══ Available data

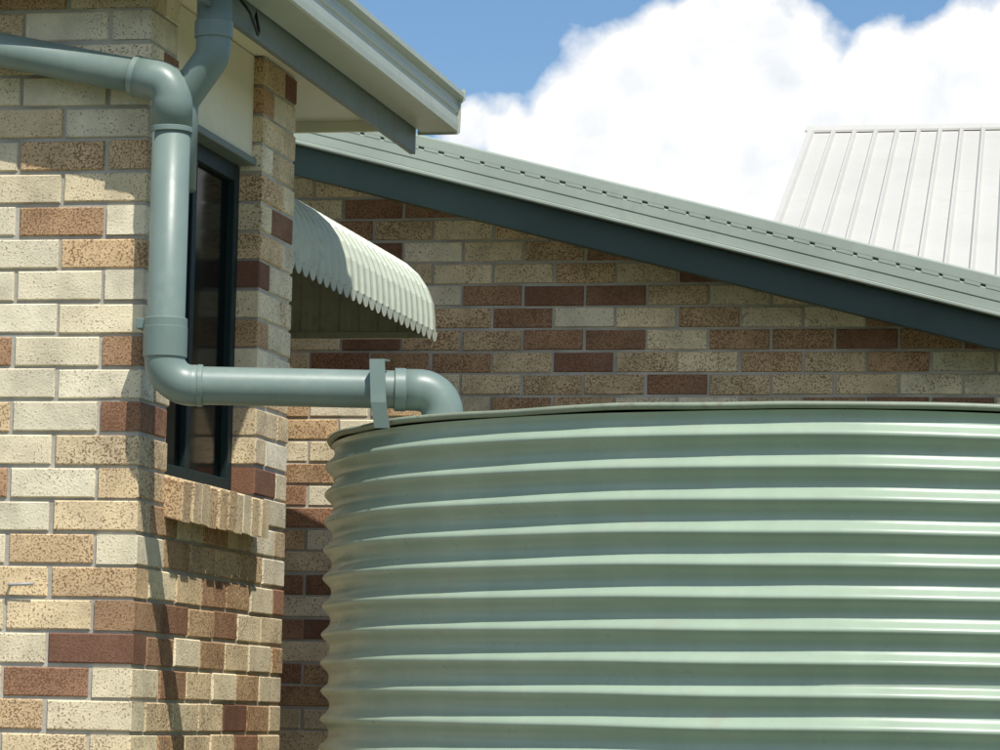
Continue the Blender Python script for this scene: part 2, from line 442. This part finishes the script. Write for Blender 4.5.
# ------------------------------------------------------------ pipes
pp=empty('downpipe')
PX,PY=-2.645,8.325
R=.0530
main=fillet([(PX,PY,E+1.60),(PX,PY,E+.84),(-1.95,8.50,E+.842),(-1.95,8.50,E+.66)],.075,12)
tube('main_pipe',main,R*.93,M_pipe,pp)
def elbow(nm,pts,rad,r):
    tube(nm,fillet(pts,rad,14),r,M_pipe,pp)
dirr=(Vector((-1.95,8.50,E+.842))-Vector((PX,PY,E+.84))).normalized()
c0=Vector((PX,PY,E+.84))
elbow('elbow_low',[c0+Vector((0,0,.135)),c0,c0+dirr*.10],.07,R)
collar('elbow_low_socket',c0+Vector((0,0,.07)),c0+Vector((0,0,.150)),R+.004,M_pipe2,pp)
collar('elbow_low_socket_b',c0+dirr*.085,c0+dirr*.10,R+.0015,M_pipe,pp)
c1=Vector((-1.95,8.50,E+.842))
elbow('elbow_tank',[c1-dirr*.115,c1,c1+Vector((0,0,-.14))],.062,R+.001)
collar('elbow_tank_socket',c1-dirr*.125,c1-dirr*.095,R+.003,M_pipe,pp)
c2=Vector((PX,PY,E+1.625))
hd=Vector((-.415,0,.086)).normalized()
end=c2+hd*.9
tube('wall_run_pipe',fillet([end+Vector((0,.22,0)),end,c2+hd*.06],.07,10),.0455,M_pipe,pp)
elbow('elbow_top',[c2+hd*.10,c2,c2+Vector((0,0,-.12))],.058,R+.000)
collar('elbow_top_socket',c2+hd*.095,c2+hd*.112,R+.001,M_pipe,pp)
collar('elbow_top_socket_b',c2+Vector((0,0,-.115)),c2+Vector((0,0,-.13)),R+.0015,M_pipe,pp)
up=[(FX-.005,8.345,E+1.92),(FX-.005,8.345,E+1.70),(PX+.012,PY+.035,E+1.585),(PX+.012,PY+.035,E+1.35)]
tube('gutter_drop_pipe',fillet(up,.06,12),.0455,M_pipe2,pp)
collar('drop_socket',(FX-.005,8.345,E+1.79),(FX-.005,8.345,E+1.745),.050,M_pipe2,pp)
collar('pipe_clip',(PX,PY,E+.985),(PX,PY,E+1.012),R+.003,M_pipe2,pp)
box('pipe_clip_lug',(PX-.078,PY-.01,E+.985),(PX-.05,PY+.07,E+1.012),M_pipe2,pp,.002)
sx=-2.085; sy=8.385
v=[]
pts=[(sx-.012,sy+.05,E+.915),(sx-.012,sy-.004,E+.912),(sx-.004,sy-.012,E+.80),(sx+.004,sy+.0,E+.735)]
for i,(x,y,z) in enumerate(pts):
    v+= [(x-.020,y,z),(x+.020,y,z)]
o=mesh_obj('tank_strap',v,[(0,1,3,2),(2,3,5,4),(4,5,7,6)],M_pipe,pp)
s_=o.modifiers.new('s','SOLIDIFY'); s_.thickness=.004

cab=tube('electric_cable',fillet([(-2.56,8.50,E+1.93),(-2.50,8.52,E+1.85),(-2.50,8.60,E+1.805),(-2.52,8.68,E+1.83),(-2.545,8.72,E+1.90)],.02,6),.004,M_black,None,10)
hk=tube('wall_hook',fillet([(-3.07,8.41,E+.325),(-3.07,8.385,E+.325),(-3.00,8.382,E+.328)],.008,5),.004,M_metal,None,10)

# ------------------------------------------------------------ pale roofed house in the background
nb=empty('metal_roofed_house')
ridge=Vector((-3.56,30,E+5.31)); low=Vector((-3.30,25.2,E+3.60))
dn=low-ridge; W=14
ribp=[(0,0),(.09,.036),(.17,.036),(.26,0)]
sheet('front_roof_slope',ridge,dn*1.3,(W,.0,0),ribp,74,M_roofw,nb)
sheet('rear_roof_slope',ridge,Vector((dn.x,-dn.y,dn.z))*1.3,(W,.0,0),ribp,74,M_roofw,nb)
prism('ridge_cap',[(29.86,E+5.29),(30,E+5.355),(30.14,E+5.29),(30.14,E+5.27),(30,E+5.33),(29.86,E+5.27)],ridge.x-.03,ridge.x+W,'X',M_roofw,nb)
L0=ridge+dn*1.25
box('walls',(ridge.x+.7,L0.y+.3,0),(ridge.x+W-.5,34.5,L0.z-.05),M_wallw,nb)
v=[ridge+Vector((-.01,0,.04)),ridge+dn*1.3+Vector((-.01,0,.04)),ridge+dn*1.3+Vector((-.01,0,-.12)),ridge+Vector((-.01,0,-.12))]
v2=[q+Vector((.03,0,0)) for q in v]
mesh_obj('verge_trim',v+v2,[(0,1,2,3),(4,7,6,5),(0,4,5,1),(1,5,6,2),(2,6,7,3),(3,7,4,0)],M_roofw,nb)

# ------------------------------------------------------------ ground
m, nt, b = new_mat('ground_grass'); L=nt.links
tc=nn(nt,'ShaderNodeTexCoord'); n1=nn(nt,'ShaderNodeTexNoise'); n1.inputs['Scale'].default_value=1.2; n1.inputs['Detail'].default_value=8
L.new(tc.outputs['Object'],n1.inputs['Vector'])
r=ramp(nt,[(.3,(.035,.055,.018)),(.5,(.06,.075,.028)),(.7,(.11,.10,.05))]); L.new(n1.outputs['Fac'],r.inputs[0]); L.new(r.outputs[0],b.inputs['Base Color']); b.inputs['Roughness'].default_value=.95
mesh_obj('ground',[(-600,-600,0),(600,-600,0),(600,900,0),(-600,900,0)],[(0,1,2,3)],m)
box('concrete_path',(-8,6.4,-.02),(-2.6,8.39,.012),paint('concrete',(.36,.33,.28),.9,.15,2,.05),None)

# ------------------------------------------------------------ light
sv=Vector((.34,-.47,1)).normalized()
sun=bpy.data.lights.new('sun','SUN'); sun.energy=5; sun.angle=math.radians(.5); sun.color=(1,.965,.895)
so=bpy.data.objects.new('sun',sun); scene.collection.objects.link(so)
so.rotation_euler=sv.to_track_quat('Z','Y').to_euler(); so.location=(5,-5,12)
w=bpy.data.worlds.new('World'); scene.world=w; w.use_nodes=True
w.cycles.sampling_method='MANUAL'; w.cycles.sample_map_resolution=512
nt=w.node_tree; nt.nodes.clear(); L=nt.links
out=nn(nt,'ShaderNodeOutputWorld'); bg=nn(nt,'ShaderNodeBackground'); L.new(bg.outputs[0],out.inputs[0])
sky=nn(nt,'ShaderNodeTexSky'); sky.sky_type='NISHITA'; sky.sun_disc=False
sky.sun_elevation=math.asin(sv.z); sky.sun_rotation=math.atan2(sv.x,sv.y)
sky.ozone_density=2.5; sky.dust_density=.3; sky.air_density=1
tc=nn(nt,'ShaderNodeTexCoord'); sep=nn(nt,'ShaderNodeSeparateXYZ')
nv=nn(nt,'ShaderNodeVectorMath',operation='NORMALIZE'); L.new(tc.outputs['Generated'],nv.inputs[0]); L.new(nv.outputs[0],sep.inputs[0])
def M(op,a,b=None,c=None,clamp=False):
    n=nn(nt,'ShaderNodeMath',operation=op); n.use_clamp=clamp
    for i,x in enumerate((a,b,c)):
        if x is None: continue
        if isinstance(x,(int,float)): n.inputs[i].default_value=x
        else: L.new(x,n.inputs[i])
    return n.outputs[0]
az=M('MULTIPLY',M('ARCTAN2',sep.outputs[0],sep.outputs[1]),57.2958)
el=M('MULTIPLY',M('ARCSINE',sep.outputs[2]),57.2958)
cmb=nn(nt,'ShaderNodeCombineXYZ'); L.new(az,cmb.inputs[0]); L.new(el,cmb.inputs[1])
nz=nn(nt,'ShaderNodeTexNoise'); nz.inputs['Scale'].default_value=.75; nz.inputs['Detail'].default_value=8; nz.inputs['Roughness'].default_value=.5
L.new(cmb.outputs[0],nz.inputs['Vector'])
nf=nn(nt,'ShaderNodeTexNoise'); nf.inputs['Scale'].default_value=1.0; nf.inputs['Detail'].default_value=5
L.new(cmb.outputs[0],nf.inputs['Vector'])
# cumulus lobes in (azimuth, elevation, radius) degrees
def ae(px,py,r): return (-12+(px-500)/58.8, 5.84+(375-py)/58.8+.00034*(px-500), r/58.8)
lobes=[ae(*q) for q in [(585,135,62),(620,88,60),(685,72,68),(740,62,64),(785,68,56),(720,160,120),(640,190,90),(815,112,50),(870,108,55),(910,84,50),(960,68,54),(1015,78,68),(900,190,125),(505,143,32),(465,142,26),(550,150,40),(1080,150,120)]]
field=None
for a_,e_,r_ in lobes:
    dx=M('SUBTRACT',az,a_); dy=M('SUBTRACT',el,e_)
    d=M('SQRT',M('ADD',M('MULTIPLY',dx,dx),M('MULTIPLY',dy,dy)))
    f=M('SUBTRACT',r_,d)
    field=f if field is None else M('SMOOTH_MAX',field,f,.15)
fld=M('ADD',field,M('MULTIPLY',M('SUBTRACT',nz.outputs['Fac'],.5),1.7))
mask=M('MULTIPLY_ADD',fld,3.0,.55,clamp=True)
n3=nn(nt,'ShaderNodeTexNoise'); n3.inputs['Scale'].default_value=2.6; n3.inputs['Detail'].default_value=5
L.new(nv.outputs[0],n3.inputs['Vector'])
back_fill_clouds=M('MULTIPLY',M('MULTIPLY_ADD',n3.outputs['Fac'],6,-2.9,clamp=True),M('MULTIPLY_ADD',sep.outputs[1],-3,.3,clamp=True))  # unseen clouds behind the camera, added as white fill for shaded parts
mask2=M('MAXIMUM',mask,back_fill_clouds)
cr=nn(nt,'ShaderNodeValToRGB'); cr.color_ramp.elements[0].position=.32; cr.color_ramp.elements[0].color=(.84,.89,.94,1); cr.color_ramp.elements[1].position=.50; cr.color_ramp.elements[1].color=(1.05,1.05,1.05,1)
sh=M('ADD',M('MULTIPLY',nf.outputs['Fac'],.6),M('MULTIPLY',nz.outputs['Fac'],.4))
L.new(sh,cr.inputs[0])
sk=nn(nt,'ShaderNodeVectorMath',operation='MULTIPLY'); L.new(sky.outputs[0],sk.inputs[0]); sk.inputs[1].default_value=(.84,1.0,1.12)
STR=.105
cl=nn(nt,'ShaderNodeVectorMath',operation='SCALE'); L.new(cr.outputs[0],cl.inputs[0]); cl.inputs['Scale'].default_value=1/STR
mx=nn(nt,'ShaderNodeMix',data_type='RGBA'); L.new(mask2,mx.inputs[0]); L.new(sk.outputs[0],mx.inputs[6]); L.new(cl.outputs[0],mx.inputs[7])
L.new(mx.outputs[2],bg.inputs[0]); bg.inputs[1].default_value=STR

# ------------------------------------------------------------ camera
cam=bpy.data.cameras.new('camera'); cam.sensor_width=36; cam.lens=122.4; cam.clip_end=3000
co=bpy.data.objects.new('camera',cam); scene.collection.objects.link(co)
rot=Matrix.Rotation(math.radians(11.96),4,'Z')@Matrix.Rotation(math.radians(90)+.1012,4,'X')@Matrix.Rotation(.02,4,'Z')
co.matrix_world=Matrix.Translation((0,0,E))@rot
scene.camera=co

════

## Given instruction
Everything from the first line of the listing above through the line that contains "s_=o.modifiers.new('s','SOLIDIFY'); s_.thickness=.004" is to be restated word for word, minus the pictures.

## Task answer
Continue the Blender Python script for this scene: part 2, from line 442. This part finishes the script. Write for Blender 4.5.
# ------------------------------------------------------------ pipes
pp=empty('downpipe')
PX,PY=-2.645,8.325
R=.0530
main=fillet([(PX,PY,E+1.60),(PX,PY,E+.84),(-1.95,8.50,E+.842),(-1.95,8.50,E+.66)],.075,12)
tube('main_pipe',main,R*.93,M_pipe,pp)
def elbow(nm,pts,rad,r):
    tube(nm,fillet(pts,rad,14),r,M_pipe,pp)
dirr=(Vector((-1.95,8.50,E+.842))-Vector((PX,PY,E+.84))).normalized()
c0=Vector((PX,PY,E+.84))
elbow('elbow_low',[c0+Vector((0,0,.135)),c0,c0+dirr*.10],.07,R)
collar('elbow_low_socket',c0+Vector((0,0,.07)),c0+Vector((0,0,.150)),R+.004,M_pipe2,pp)
collar('elbow_low_socket_b',c0+dirr*.085,c0+dirr*.10,R+.0015,M_pipe,pp)
c1=Vector((-1.95,8.50,E+.842))
elbow('elbow_tank',[c1-dirr*.115,c1,c1+Vector((0,0,-.14))],.062,R+.001)
collar('elbow_tank_socket',c1-dirr*.125,c1-dirr*.095,R+.003,M_pipe,pp)
c2=Vector((PX,PY,E+1.625))
hd=Vector((-.415,0,.086)).normalized()
end=c2+hd*.9
tube('wall_run_pipe',fillet([end+Vector((0,.22,0)),end,c2+hd*.06],.07,10),.0455,M_pipe,pp)
elbow('elbow_top',[c2+hd*.10,c2,c2+Vector((0,0,-.12))],.058,R+.000)
collar('elbow_top_socket',c2+hd*.095,c2+hd*.112,R+.001,M_pipe,pp)
collar('elbow_top_socket_b',c2+Vector((0,0,-.115)),c2+Vector((0,0,-.13)),R+.0015,M_pipe,pp)
up=[(FX-.005,8.345,E+1.92),(FX-.005,8.345,E+1.70),(PX+.012,PY+.035,E+1.585),(PX+.012,PY+.035,E+1.35)]
tube('gutter_drop_pipe',fillet(up,.06,12),.0455,M_pipe2,pp)
collar('drop_socket',(FX-.005,8.345,E+1.79),(FX-.005,8.345,E+1.745),.050,M_pipe2,pp)
collar('pipe_clip',(PX,PY,E+.985),(PX,PY,E+1.012),R+.003,M_pipe2,pp)
box('pipe_clip_lug',(PX-.078,PY-.01,E+.985),(PX-.05,PY+.07,E+1.012),M_pipe2,pp,.002)
sx=-2.085; sy=8.385
v=[]
pts=[(sx-.012,sy+.05,E+.915),(sx-.012,sy-.004,E+.912),(sx-.004,sy-.012,E+.80),(sx+.004,sy+.0,E+.735)]
for i,(x,y,z) in enumerate(pts):
    v+= [(x-.020,y,z),(x+.020,y,z)]
o=mesh_obj('tank_strap',v,[(0,1,3,2),(2,3,5,4),(4,5,7,6)],M_pipe,pp)
s_=o.modifiers.new('s','SOLIDIFY'); s_.thickness=.004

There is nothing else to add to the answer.